Tuesday, November 25, 2008

Fed Admits Quantitative Easing

The Federal Reserve Bank of the USA has now commited $800 Billion more to unfreeze lending. They have just recently taken news steps to unfreeze credit for homebuyers, consumers and small businesses, with a new total of $800 billion. Effectively admitting to quantitative easing.

Almost as much as $600 billion dollars in debt will be purchased by the Federal Reserve. This will be purchased by debt issued or backed by government finance companies. A further $200 billion will also be allocated to help small businesses with loans.


With the most recent announcement, it appears as though the federal reserve has embarked on the use of some very unorthodox policy tools that Bernanke discussed 6 years ago. The ultimate goal of these recent policy changes is to prevent a collapse of the financial markets and stamp out the thread of deflation.

“They’re trying to put funds into the system, trying to unfreeze these markets,” said William Poole, the former St. Louis Fed president, in an interview with Bloomberg Television. “Clearly, the Fed and the Treasury are beginning to take a large amount of credit risk.”

The Fed will purchase up to $100 billion in direct debt of Fannie Mae, Freddie Mac and the Federal Home Loan Banks and up to $500 billion of mortgage-backed securities backed by Fannie, Freddie and Ginnie Mae, the statement said.”

Estimated U.S. GDP for 2008 is about $14.3 trillion (IMF). I mention that because today Federal Reserve announced a new facility and thereby all but admitting to a policy of quantitative easing. This puts the total amount of money pledged to various facilities and bailouts at about $8 trillion dollars… or 56% of GDP.

What exactly is quantitative easing?

Quantitative easing was a tool of monetary policy that the Bank of Japan used to fight deflation in the early 2000s.

The BOJ had been maintaining short-term interest rates at close to their minimum attainable zero values since 1999. More recently, the BOJ has also been flooding commercial banks with excess liquidity to promote private lending, leaving commercial banks with large stocks of excess reserves, and therefore little risk of a liquidity shortage.

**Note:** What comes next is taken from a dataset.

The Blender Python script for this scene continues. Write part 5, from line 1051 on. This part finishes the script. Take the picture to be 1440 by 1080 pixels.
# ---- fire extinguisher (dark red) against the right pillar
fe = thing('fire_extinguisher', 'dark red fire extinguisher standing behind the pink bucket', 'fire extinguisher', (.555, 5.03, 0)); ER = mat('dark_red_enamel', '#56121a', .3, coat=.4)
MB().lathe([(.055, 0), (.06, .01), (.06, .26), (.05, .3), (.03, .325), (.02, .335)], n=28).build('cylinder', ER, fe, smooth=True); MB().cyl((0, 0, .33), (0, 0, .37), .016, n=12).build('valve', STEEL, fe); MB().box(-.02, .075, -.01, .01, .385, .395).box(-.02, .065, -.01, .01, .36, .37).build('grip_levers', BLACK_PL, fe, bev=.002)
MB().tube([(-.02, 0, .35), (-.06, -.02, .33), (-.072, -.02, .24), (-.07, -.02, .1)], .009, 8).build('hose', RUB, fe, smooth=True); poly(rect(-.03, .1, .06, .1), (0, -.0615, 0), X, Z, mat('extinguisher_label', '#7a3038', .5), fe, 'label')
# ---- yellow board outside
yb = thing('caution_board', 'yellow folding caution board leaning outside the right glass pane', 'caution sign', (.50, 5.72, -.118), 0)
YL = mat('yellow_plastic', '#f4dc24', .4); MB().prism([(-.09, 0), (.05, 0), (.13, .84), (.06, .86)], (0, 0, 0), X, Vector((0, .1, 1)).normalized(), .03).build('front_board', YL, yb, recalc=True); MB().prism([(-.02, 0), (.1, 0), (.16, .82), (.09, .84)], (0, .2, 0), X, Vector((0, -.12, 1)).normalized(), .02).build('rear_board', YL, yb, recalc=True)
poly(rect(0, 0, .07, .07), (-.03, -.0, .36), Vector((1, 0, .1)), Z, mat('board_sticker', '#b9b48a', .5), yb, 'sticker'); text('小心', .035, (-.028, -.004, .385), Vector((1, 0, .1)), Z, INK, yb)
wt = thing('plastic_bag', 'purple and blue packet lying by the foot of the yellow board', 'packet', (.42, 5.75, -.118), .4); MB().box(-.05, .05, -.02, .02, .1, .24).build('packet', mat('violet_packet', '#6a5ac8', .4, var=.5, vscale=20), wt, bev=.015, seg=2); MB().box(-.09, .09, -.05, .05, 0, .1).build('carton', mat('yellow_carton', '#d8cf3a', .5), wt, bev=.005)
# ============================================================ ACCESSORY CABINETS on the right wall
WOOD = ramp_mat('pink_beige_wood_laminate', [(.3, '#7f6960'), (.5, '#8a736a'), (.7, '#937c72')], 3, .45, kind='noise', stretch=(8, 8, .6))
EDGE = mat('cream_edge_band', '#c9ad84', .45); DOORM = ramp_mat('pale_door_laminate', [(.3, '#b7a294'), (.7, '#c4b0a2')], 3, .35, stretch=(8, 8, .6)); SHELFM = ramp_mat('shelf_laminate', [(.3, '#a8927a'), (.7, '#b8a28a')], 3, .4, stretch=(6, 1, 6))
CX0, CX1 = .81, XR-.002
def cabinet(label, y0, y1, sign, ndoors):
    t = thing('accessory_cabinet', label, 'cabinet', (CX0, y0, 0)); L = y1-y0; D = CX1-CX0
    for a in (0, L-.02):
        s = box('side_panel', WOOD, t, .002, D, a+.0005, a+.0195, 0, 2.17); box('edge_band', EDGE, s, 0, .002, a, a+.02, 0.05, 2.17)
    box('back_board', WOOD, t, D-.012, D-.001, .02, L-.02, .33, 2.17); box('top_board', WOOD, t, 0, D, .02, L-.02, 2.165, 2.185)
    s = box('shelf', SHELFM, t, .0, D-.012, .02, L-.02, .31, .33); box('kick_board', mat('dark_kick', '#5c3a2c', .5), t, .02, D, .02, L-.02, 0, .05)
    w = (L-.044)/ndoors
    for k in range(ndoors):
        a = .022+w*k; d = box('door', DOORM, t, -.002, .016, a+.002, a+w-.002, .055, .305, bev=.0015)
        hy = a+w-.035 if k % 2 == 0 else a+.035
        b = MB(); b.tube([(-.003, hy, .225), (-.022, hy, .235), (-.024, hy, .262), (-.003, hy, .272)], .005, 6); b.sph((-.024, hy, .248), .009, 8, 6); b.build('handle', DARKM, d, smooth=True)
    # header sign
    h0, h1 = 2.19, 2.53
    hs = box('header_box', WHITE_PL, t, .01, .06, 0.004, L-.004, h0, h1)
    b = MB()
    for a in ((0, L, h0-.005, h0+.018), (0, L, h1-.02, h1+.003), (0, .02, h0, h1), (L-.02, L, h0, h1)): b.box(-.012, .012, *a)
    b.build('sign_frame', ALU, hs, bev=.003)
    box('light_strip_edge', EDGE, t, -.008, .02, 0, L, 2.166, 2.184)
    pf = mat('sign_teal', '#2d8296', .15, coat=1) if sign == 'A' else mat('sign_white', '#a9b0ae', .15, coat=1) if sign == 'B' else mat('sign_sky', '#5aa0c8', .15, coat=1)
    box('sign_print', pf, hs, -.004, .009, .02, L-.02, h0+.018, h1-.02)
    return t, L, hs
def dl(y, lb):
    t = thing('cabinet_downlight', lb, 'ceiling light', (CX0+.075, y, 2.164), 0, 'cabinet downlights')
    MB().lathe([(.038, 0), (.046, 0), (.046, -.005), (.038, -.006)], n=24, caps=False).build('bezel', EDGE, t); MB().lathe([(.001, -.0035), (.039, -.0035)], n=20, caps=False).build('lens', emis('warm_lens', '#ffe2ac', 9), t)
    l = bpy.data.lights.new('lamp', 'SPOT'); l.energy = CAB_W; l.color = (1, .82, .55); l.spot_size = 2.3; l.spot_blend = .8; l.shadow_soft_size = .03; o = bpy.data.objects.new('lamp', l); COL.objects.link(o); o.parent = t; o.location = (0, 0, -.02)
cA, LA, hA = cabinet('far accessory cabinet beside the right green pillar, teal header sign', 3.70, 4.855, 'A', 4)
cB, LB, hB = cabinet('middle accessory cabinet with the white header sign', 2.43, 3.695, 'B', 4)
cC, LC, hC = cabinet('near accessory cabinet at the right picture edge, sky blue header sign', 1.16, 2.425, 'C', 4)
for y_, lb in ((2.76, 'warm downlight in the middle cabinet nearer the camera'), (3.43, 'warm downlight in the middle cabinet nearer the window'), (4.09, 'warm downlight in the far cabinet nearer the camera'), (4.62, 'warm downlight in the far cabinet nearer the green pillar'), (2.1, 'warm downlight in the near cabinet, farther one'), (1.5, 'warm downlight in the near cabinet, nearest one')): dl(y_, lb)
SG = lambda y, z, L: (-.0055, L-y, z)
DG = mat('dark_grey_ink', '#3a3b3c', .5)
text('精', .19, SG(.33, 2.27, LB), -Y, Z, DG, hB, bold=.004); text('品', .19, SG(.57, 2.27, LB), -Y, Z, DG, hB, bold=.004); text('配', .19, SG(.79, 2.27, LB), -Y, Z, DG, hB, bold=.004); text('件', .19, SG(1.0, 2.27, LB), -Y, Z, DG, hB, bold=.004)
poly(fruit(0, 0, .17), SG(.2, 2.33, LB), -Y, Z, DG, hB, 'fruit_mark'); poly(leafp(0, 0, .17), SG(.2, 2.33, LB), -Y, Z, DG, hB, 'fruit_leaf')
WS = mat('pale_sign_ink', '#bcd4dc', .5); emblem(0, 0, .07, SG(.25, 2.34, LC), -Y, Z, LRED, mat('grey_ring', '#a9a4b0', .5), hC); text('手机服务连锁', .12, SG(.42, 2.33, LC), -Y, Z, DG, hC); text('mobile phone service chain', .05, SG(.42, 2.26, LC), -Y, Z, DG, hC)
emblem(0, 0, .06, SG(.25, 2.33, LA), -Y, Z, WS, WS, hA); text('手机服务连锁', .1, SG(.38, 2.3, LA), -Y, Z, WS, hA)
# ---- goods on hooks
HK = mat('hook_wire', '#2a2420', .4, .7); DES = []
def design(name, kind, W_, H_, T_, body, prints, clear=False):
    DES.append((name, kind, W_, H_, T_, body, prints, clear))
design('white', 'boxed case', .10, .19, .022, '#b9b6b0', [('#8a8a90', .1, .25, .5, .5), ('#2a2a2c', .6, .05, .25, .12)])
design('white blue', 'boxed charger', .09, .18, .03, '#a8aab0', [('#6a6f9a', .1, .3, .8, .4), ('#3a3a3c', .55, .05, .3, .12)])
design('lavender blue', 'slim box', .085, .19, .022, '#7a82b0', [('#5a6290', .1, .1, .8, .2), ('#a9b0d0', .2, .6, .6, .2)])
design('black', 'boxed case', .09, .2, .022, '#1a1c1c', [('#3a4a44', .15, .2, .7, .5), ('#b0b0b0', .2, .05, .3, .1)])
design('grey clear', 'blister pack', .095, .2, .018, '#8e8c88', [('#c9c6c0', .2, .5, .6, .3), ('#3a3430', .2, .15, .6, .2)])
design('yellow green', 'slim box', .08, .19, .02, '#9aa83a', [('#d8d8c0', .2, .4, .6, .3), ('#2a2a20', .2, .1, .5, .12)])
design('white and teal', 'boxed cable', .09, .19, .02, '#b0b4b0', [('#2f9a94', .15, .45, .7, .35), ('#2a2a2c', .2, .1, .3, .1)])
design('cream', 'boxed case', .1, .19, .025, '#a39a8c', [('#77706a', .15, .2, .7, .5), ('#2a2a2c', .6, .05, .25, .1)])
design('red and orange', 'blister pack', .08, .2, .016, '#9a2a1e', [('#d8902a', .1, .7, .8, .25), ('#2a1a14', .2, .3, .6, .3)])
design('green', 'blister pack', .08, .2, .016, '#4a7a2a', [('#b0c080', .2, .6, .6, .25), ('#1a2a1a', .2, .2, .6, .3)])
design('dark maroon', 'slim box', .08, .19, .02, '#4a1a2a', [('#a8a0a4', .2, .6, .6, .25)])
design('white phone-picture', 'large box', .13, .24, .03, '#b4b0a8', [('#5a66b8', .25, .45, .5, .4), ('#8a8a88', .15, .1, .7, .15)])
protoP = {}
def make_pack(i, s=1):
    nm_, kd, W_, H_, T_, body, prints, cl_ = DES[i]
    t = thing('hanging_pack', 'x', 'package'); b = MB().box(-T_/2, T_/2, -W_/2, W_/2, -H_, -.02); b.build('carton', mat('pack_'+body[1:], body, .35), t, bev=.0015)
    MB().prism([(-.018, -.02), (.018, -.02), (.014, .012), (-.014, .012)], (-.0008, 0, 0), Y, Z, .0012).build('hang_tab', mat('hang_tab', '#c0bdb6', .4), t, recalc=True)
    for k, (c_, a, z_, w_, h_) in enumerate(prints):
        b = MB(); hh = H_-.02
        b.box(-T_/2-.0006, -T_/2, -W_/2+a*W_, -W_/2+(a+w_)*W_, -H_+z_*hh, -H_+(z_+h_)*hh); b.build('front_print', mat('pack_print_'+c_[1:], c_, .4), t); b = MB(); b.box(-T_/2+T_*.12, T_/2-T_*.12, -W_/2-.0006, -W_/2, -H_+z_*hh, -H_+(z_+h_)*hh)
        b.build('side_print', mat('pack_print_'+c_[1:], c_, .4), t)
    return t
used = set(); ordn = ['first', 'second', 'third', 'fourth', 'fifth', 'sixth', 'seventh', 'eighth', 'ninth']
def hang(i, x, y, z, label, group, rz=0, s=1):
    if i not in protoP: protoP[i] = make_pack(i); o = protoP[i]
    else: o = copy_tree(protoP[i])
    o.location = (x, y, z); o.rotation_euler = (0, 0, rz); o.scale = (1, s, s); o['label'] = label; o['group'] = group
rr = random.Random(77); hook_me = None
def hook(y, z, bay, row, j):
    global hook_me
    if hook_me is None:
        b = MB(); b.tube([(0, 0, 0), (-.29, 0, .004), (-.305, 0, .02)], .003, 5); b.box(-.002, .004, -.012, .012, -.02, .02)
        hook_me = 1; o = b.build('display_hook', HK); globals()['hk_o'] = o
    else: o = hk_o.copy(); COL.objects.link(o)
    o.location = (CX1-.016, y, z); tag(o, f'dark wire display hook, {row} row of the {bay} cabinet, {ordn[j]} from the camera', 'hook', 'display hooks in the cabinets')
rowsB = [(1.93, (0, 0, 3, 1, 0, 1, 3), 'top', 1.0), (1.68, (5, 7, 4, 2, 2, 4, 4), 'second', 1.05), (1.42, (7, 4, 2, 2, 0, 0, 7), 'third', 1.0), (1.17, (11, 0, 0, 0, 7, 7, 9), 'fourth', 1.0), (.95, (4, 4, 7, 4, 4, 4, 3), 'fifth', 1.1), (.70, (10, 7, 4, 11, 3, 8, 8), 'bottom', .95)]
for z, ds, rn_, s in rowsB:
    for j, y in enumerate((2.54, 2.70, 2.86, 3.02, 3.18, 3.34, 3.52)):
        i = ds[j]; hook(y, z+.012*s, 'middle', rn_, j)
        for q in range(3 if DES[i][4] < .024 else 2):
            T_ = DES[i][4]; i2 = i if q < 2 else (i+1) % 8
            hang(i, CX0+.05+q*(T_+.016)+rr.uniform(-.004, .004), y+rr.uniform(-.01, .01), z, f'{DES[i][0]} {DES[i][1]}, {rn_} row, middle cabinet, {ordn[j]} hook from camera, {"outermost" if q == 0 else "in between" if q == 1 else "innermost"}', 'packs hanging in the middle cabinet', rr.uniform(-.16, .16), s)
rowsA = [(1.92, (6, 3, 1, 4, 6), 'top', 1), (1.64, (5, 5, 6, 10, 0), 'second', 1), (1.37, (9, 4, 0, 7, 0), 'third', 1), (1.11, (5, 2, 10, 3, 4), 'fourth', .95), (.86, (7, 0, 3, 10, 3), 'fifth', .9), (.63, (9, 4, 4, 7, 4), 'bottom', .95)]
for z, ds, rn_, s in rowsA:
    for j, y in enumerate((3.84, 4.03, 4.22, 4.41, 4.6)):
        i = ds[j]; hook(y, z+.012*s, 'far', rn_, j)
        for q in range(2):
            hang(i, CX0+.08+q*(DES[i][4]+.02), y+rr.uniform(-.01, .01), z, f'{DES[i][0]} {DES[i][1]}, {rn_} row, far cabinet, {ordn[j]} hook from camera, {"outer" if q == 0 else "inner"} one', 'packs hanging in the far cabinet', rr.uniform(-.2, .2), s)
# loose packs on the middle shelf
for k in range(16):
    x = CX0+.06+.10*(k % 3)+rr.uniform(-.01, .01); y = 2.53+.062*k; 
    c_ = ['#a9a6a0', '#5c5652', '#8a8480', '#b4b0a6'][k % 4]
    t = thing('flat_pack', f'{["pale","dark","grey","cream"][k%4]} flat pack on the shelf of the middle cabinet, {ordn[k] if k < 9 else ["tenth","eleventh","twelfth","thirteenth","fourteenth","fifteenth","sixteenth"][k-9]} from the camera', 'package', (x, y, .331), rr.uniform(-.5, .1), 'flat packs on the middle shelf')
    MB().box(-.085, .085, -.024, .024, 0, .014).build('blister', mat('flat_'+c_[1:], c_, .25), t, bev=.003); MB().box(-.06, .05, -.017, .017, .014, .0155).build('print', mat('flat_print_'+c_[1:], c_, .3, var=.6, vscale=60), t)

The BOJ accomplished this by buying much more government bonds than would be required to set the interest rate to zero. It also bought asset-backed securities, equities and extended the terms of its commercial paper purchasing operation.

Econompic Data goes into greater detail in Bailout Pledges More than $8 Trillion. This clearly means my Scary Fed Charts are going to get worse and the Federal Reserve Balance Sheet will continue to explode. Federal Receipts and Outlays have got to head in seriously opposite directions now. I’m talking the wrong way too, with outlays doing a moonshot while receipts go cliff diving.

The terrible tearing sound you’re barely hearing in the distance is the U.S. constitution and the U.S. social fabric simultaneously getting shredded.

None of this is surprising. The signs were there for all to see… Quantitative easing is here and who knows what it will do. It hasn't been of much use to Japan.